I always find myself laughing when Mel Gibson gets hanged-drawn-quartered in Braveheart. Always a bit disappointing that you don't get to see him being quartered.

You know those adverts for the post office that show scroungers doing some mundane task 'for the first time' before getting their money from the post office 'for the first time' so they can go and buy the daily star? Yes the ones with the suicidal music.

Well there's one with a blind man on a bike and the sudden and unexpected close up of his blind face is bloody funny and yet i'm sure if I saw it and laughed in polite company (or at the post office for the first time) I would be frowned upon.

Almost Yearly

I was sat down with some friends in quite a poshe chinese restaurant when a large reserved table next to us became filled with profoundly deaf people. First of course there were all the joey sounds coming from them, which we were too well rounded to allow ourselves to laugh at.

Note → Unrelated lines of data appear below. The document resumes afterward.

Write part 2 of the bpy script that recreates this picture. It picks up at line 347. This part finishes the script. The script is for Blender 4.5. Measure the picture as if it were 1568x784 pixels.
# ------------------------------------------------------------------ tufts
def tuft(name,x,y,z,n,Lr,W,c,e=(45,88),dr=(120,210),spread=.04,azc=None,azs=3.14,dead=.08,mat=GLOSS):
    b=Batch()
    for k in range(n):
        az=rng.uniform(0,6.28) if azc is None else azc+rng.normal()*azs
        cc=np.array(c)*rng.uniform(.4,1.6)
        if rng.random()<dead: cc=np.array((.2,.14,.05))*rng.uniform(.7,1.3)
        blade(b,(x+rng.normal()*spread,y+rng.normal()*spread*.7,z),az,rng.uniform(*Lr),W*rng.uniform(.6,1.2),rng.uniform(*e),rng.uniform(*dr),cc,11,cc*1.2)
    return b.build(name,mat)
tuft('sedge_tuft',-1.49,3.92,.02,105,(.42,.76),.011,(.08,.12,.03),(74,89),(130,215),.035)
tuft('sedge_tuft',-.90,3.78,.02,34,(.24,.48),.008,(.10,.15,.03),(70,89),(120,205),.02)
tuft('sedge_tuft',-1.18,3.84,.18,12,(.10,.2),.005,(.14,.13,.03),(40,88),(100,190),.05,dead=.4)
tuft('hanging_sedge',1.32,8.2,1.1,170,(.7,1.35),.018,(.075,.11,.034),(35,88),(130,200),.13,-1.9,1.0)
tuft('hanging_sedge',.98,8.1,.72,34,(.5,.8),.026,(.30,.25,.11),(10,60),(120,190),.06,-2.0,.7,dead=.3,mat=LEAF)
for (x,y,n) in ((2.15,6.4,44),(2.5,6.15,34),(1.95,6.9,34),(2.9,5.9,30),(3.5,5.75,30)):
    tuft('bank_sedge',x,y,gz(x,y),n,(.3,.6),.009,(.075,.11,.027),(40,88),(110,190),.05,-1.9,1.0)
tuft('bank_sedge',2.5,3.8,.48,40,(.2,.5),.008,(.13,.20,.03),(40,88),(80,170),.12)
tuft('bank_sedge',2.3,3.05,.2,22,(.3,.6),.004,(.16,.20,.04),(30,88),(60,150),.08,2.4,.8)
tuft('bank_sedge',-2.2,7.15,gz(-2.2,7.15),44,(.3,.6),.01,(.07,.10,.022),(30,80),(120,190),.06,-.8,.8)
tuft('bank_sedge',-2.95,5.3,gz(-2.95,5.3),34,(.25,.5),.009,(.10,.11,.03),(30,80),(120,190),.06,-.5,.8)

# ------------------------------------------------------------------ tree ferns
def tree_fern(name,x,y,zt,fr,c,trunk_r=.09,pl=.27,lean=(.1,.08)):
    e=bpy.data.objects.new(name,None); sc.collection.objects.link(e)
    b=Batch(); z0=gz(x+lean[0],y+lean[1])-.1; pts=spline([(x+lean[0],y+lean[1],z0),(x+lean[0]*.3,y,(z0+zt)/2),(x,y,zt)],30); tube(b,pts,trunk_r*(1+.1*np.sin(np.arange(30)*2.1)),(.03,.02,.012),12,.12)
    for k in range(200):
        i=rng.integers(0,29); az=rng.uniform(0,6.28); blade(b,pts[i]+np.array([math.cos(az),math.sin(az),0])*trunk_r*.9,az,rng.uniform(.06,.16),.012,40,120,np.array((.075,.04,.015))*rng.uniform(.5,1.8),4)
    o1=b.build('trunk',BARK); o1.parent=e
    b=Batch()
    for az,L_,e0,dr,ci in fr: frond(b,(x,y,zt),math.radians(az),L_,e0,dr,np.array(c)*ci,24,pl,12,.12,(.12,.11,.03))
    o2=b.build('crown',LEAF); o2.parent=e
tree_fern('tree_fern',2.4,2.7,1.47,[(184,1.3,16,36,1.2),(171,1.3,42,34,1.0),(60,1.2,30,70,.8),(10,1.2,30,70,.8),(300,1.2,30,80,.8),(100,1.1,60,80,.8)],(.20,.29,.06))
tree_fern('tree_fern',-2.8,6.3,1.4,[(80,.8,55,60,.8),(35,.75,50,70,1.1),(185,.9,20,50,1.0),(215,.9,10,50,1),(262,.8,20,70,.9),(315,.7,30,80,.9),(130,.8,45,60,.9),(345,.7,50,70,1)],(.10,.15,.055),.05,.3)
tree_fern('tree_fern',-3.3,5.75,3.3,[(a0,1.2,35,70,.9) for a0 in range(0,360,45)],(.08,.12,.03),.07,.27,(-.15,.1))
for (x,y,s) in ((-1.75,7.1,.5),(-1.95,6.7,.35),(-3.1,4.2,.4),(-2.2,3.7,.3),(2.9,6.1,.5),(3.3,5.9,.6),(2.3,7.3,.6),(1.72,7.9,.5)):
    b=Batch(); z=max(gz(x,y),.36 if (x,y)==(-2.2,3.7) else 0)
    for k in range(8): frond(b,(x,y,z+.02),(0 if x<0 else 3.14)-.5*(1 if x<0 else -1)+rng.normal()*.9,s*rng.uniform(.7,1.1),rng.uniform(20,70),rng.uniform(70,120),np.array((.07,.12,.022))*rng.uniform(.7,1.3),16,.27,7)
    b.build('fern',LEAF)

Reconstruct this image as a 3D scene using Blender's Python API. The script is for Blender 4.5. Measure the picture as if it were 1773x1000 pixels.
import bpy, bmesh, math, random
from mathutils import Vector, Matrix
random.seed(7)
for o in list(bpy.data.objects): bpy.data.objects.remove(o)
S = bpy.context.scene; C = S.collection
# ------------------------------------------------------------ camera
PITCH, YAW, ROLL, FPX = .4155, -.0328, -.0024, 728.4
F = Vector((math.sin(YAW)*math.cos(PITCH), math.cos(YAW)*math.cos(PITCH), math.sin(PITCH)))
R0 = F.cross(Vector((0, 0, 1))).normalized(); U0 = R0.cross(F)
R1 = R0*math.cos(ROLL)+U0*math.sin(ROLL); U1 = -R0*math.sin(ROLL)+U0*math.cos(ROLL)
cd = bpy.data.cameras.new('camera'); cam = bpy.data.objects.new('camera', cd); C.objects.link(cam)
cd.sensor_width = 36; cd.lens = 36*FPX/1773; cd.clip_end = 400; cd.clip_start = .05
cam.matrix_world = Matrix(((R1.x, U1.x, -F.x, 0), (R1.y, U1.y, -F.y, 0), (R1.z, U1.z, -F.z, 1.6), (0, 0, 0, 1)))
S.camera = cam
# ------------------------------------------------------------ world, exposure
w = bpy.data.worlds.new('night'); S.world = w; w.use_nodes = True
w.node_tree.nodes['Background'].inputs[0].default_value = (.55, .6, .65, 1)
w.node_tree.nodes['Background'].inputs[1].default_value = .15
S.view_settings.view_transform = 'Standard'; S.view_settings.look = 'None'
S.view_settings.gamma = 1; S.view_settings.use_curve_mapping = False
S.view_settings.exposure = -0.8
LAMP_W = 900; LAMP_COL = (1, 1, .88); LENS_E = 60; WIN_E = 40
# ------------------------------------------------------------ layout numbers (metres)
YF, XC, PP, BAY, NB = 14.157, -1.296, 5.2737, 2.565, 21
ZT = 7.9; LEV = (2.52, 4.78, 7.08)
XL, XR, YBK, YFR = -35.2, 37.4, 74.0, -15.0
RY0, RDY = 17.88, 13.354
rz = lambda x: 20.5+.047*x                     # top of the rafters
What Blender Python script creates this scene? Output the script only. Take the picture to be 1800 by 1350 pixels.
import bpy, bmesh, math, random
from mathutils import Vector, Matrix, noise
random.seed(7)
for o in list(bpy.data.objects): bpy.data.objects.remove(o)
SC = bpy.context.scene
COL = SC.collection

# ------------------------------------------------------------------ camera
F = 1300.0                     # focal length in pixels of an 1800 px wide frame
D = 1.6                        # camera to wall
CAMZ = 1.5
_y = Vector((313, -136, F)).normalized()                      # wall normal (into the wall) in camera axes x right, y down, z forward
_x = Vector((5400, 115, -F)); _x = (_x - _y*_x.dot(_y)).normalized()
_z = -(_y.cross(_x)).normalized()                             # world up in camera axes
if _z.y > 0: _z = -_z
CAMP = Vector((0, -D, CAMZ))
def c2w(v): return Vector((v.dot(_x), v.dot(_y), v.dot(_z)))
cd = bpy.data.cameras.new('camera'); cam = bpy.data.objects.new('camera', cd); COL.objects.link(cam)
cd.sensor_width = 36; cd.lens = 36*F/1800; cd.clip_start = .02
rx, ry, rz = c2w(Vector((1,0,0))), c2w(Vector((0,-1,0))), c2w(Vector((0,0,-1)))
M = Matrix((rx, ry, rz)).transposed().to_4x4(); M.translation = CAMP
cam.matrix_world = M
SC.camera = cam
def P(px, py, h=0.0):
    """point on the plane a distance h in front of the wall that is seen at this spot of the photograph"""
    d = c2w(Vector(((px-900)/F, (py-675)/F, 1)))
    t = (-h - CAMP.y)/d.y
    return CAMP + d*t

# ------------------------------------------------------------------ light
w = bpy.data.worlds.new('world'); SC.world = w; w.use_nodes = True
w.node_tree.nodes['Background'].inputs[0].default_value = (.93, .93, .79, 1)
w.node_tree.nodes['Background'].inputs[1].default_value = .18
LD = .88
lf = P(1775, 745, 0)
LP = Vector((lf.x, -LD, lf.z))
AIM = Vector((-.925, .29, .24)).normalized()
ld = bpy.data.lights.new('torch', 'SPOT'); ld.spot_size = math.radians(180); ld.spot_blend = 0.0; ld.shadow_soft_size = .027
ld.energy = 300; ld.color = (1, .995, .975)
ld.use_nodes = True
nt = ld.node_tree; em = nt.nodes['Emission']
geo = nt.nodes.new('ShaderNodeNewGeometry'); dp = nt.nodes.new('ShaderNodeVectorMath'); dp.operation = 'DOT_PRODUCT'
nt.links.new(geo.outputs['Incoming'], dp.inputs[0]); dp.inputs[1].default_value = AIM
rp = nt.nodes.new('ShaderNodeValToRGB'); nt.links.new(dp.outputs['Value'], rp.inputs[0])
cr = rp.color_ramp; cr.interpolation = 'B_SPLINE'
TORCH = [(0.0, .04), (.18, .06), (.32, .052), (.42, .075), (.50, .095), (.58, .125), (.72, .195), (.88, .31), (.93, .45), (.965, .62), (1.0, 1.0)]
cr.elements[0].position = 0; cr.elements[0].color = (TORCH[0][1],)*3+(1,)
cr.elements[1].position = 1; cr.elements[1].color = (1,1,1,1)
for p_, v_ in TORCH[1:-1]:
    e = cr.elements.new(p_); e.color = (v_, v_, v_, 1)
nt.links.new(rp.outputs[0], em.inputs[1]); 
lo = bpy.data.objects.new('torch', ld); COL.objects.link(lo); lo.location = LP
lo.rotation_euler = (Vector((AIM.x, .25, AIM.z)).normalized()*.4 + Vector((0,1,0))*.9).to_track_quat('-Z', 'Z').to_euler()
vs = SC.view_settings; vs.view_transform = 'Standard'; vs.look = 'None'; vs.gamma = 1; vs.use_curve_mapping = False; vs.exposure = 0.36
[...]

This may have been a mistake, because it filled our giggle cisterns up to maximum, and when one of them let rip extremely loudly, and the whole bunch of them were oblivious to it until one by one the smell reached them, we were cacking up our crackers.

Purple Tentacle

When I was in Slough recently I went alone into one of the worst pubs I'd ever been in.

I had time to kill, however, so I sat in the corner with a Guinness and tried to ignore the squalor.

Everything was fine until a couple came in with their handicapped son (who was in his mid twenties I think), and he was obviously as unenamoured with the pub as I was that when their food arrived he started shrieking louder than anything I've ever heard, and threw his food at the walls.
I really wish I had that honesty.


Oh dear, this thread really is "laugh at the crips", isn't it?  


My uncle's handicapped, you should have seen him at his grandmother's funeral. HIS FACE!!!!!!!!!1

mwude

Quote from: "Cliche Guevara"A few months back while I was in school I used to visit Vision Mong the odd time. The school library- a very quiet room, wasn't the best place to try and hold in the hysterical laughter some of the images induced in me.

Yes looking at Vision Mong whilst in a school library can be a harrowing experience.  Especially when you are an assistant teacher & some of your class are sat nearby.  

In particular the 'Mong Richard Blackwood' thread which had me barely supressing chuckles until I got to the pic of him with a massive cock in his mouth.  I let out a huge involuntary snort and the pupils & the dowdy old librarian all immediately looked at the screen.  As it was in France none of them had a clue who Blackwood was so as far as they were concerned I was laughing at a picture of some random guy with an enormous cock in his mouth.

pandadeath

At school sometime last year we were made to sit through a play about driving safety. In the play, as you probably can guess, somebody gets crippled in a car accident and his future goes down the pan, blah blah blah.  Well, at one point the guy was just onstage, by himself, in a wheelchair looking all crippled and helpless, there was a voiceover running - which was meant to be the blokes memories of the car crash.

The last thing it said in the voice over was "Put your foot down" which I then repeated to one of my friends (quietly though, obviously) finding it hilarious. The voiceover went off, the room was silent and I laughed. The room was silent and there was a man onstage in a fucking wheelchair looking spazzed out. People looked round, disgust written on their faces.

So, in short, I was deemed even more unpopular and some cheery Drama school drop-outs were having a hard time because somebody laughed at their disability play.

http://chilled.cream.org/forums/kb.php?mode=article&k=201

Quote from: "The Observer"
The truly telling laugh, Morris feels, is the laugh that escapes us despite our better judgment.[

A little late, but pertinent none the less.

fanny splendid

Natasha having to have a number one to pay for brother Daniel's bashed up legs to be repaired...

Xander

I feel dirty laughing at anything from //www.playgroundlaw.com - Just like this thread, it features amusing stories of childhood, mostly centred around Joey Deacon types.

gazzyk1ns

Hehe I always think I've read everything on there, but I always laugh as soon as I start browsing again... for example I just came across the rhyme:

"Ta ra ra bum di ay,
my knickers flew away,
They came back yesterday,
Ta ra ra bum di ay."


EDIT: Oh no, I've just poohed piss out of my earholes from laughing too much:

QuoteInform a friend, on the way to swim lessons, that you have a fascinating story for him and could you please just see his hand? Procure a pen and draw three tiny stick figures on top of his hand. Tell him: "There were three men having a walk. One was blind, one was dumb, and one was deaf. Here goes the blind one (draw the man's trajectory up the arm)--tell him when to stop." Break off the line when your friend says stop. "Here goes the dumb one. Tell him when to stop." Same thing again. "Here goes the deaf one. Tell him when to stop." Your friend will do so. He will become alarmed when, instead of stopping, you scribble all the way up his arm, lacerating it because you're digging so hard. The man is deaf you see. He cannot hear.

You don't have to be on the way to swim lessons, but the man must be deaf.